Given this playbook and inventory:
+$ cat hostvars.yml
---
- hosts: all
tasks: [ ]
- hosts: localhost
user: ansible
sudo: true
tasks:
- debug: msg={{ item.key }}
with_dict: hostvars
+$ cat hosts.ini
[tests]
673086-ialutil1
703165-ialprdproxy1
Ansible 1.7.2 gives this result:
+$ ap -t hostvars.yml -i ~/ansible/hosts.ini | grep msg
TASK: [debug msg={{ item.key }}]
**********************************************
"msg": "703165-ialprdproxy1"
"msg": "localhost"
"msg": "673086-ialutil1"
That is, the items in the dict are all hosts.

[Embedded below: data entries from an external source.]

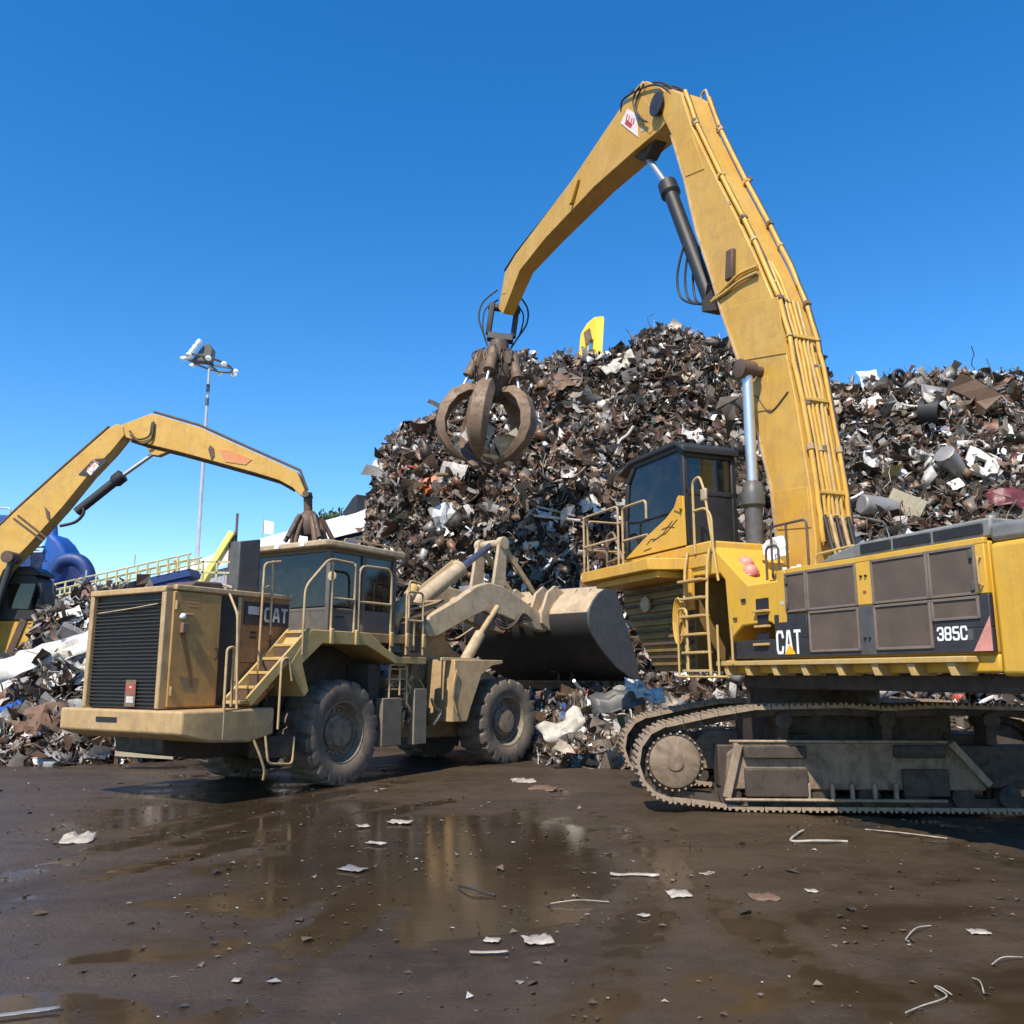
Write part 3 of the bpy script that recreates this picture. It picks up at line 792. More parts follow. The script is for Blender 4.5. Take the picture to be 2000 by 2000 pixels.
for (a, b) in ((-1.48, -1.90), (-1.92, -2.82), (-3.08, -3.93), (-3.95, -4.57)):
    for (z0, z1) in ((2.30 if a > -3.5 else 2.60, 2.84), (2.86, 3.40)):
        if a == -1.48 and z0 < 2.8: continue
        q = panel('mesh_panel', a - .03, b + .03, z0 + .02, z1 - .02, M_MESH, t=.0135, bev=0)
        r_ = MB()
        for (p, s_) in (((a - .012, z0), (a - .012, z1)), ((b + .012, z0), (b + .012, z1)), ((a, z0 + .012), (b, z0 + .012)), ((a, z1 - .012), (b, z1 - .012))):
            r_.beam((p[0], SL + .014, p[1]), (s_[0], SL + .014, s_[1]), .03, .03)
        r_.build('panel_rim', M_RIMS, q, bevel=.004)
for f_ in (-2.91, -2.99):
    for z_ in (2.45, 3.22):
        q = MB(); q.cyl((f_, SL + .01, z_), (f_, SL + .035, z_), .016, n=10); q.build('latch', M_BLACK, house)
for f_, z_ in ((-1.52, 3.3), (-1.52, 2.95), (-4.53, 3.3), (-4.53, 2.95)):
    q = MB(); q.box((f_ - .02, SL + .02, z_ - .05), (f_ + .02, SL + .05, z_ + .05)); q.build('hinge', M_GREY, house, bevel=.006)
for f_, z_, w_, h_, mt in ((-1.40, 3.0, .07, .05, M_WHITE_D), (-2.95, 3.02, .05, .04, M_RED), (-.52, 3.1, .10, .05, M_BLACK), (-.30, 2.84, .09, .035, M_RUST_D)):
    q = MB(); q.box((f_ - w_ / 2, SL + .004, z_ - h_ / 2), (f_ + w_ / 2, SL + .0165, z_ + h_ / 2)); q.build('sticker', mt, house, smooth=0)
q = MB(); q.tube(rounded([(-4.64, SL + .01, 2.95), (-4.64, SL + .07, 2.95), (-4.64, SL + .07, 3.25), (-4.64, SL + .01, 3.25)], .03), .012, 6); q.build('grab_handle', M_RAIL_Y, house)
# counterweight and grey engine hood
cw = MB()
pl = [(-4.72, -1.7), (-4.72, SL - .02), (-5.6, SL - .02), (-5.95, SL - .35), (-6.15, .8), (-6.15, -.8), (-5.95, -1.35), (-5.6, -1.7)]
cw.prismz(pl, 1.98, 3.40); cw.build('counterweight', M_YEL_SIDE, ex, bevel=.06, seg=3)
m_ = MB(); m_.prismz([(a * .995, b * .97) for a, b in pl], 3.41, 3.62); m_.build('counterweight_cover', M_TOPGREY, ex, bevel=.06, seg=3)
m_ = MB(); m_.prism([(-4.70, 3.48), (-2.0, 3.48), (-2.25, 3.58), (-2.75, 3.68), (-4.70, 3.70)], -1.3, SL - .12); hood_ = m_.build('engine_hood', M_TOPGREY, ex, bevel=.03)
for a, b in ((-2.8, -3.3), (-3.34, -3.9), (-3.94, -4.6)):
    q = MB(); q.box((b, SL - .13, 3.53), (a, SL - .105, 3.645)); q.build('hood_vent', M_BLACK, hood_, bevel=.005)
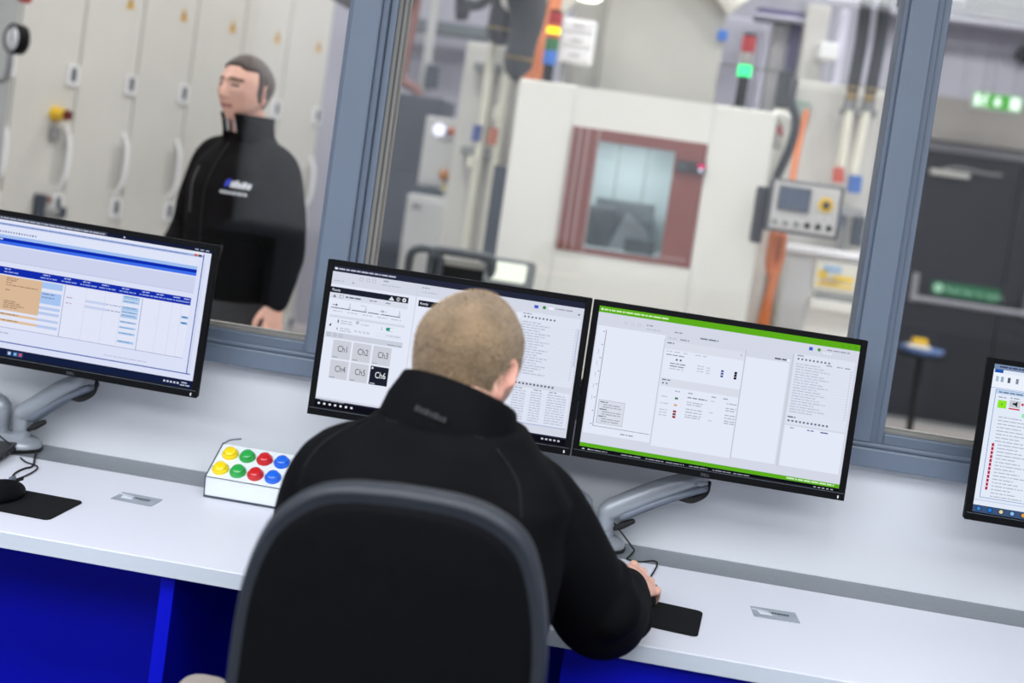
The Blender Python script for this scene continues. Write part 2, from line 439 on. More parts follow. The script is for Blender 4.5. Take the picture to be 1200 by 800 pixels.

Ansible 1.9.3-1 gives this result:
+$ ap -t hostvars.yml -i ~/ansible/hosts.ini | grep msg
TASK: [debug msg={{ item.key }}]
**********************************************
"msg": "703165-ialprdproxy1"
"msg": "inventory_hostname"
"msg": "ansible_connection"
"msg": "groups"
"msg": "inventory_hostname_short"
"msg": "group_names"
"msg": "ansible_python_interpreter"
"msg": "localhost"
"msg": "673086-ialutil1"
Now there are a bunch of items in the dict that aren't hosts.
Is that expected? It bit us because we have a task that uses
'with_dict: hostvars' to do stuff with a couple of hostvars values for
each host, and that breaks if there are things in hostvars that aren't
hosts (e.g. there is no item.value.ansible_default_ipv4.address).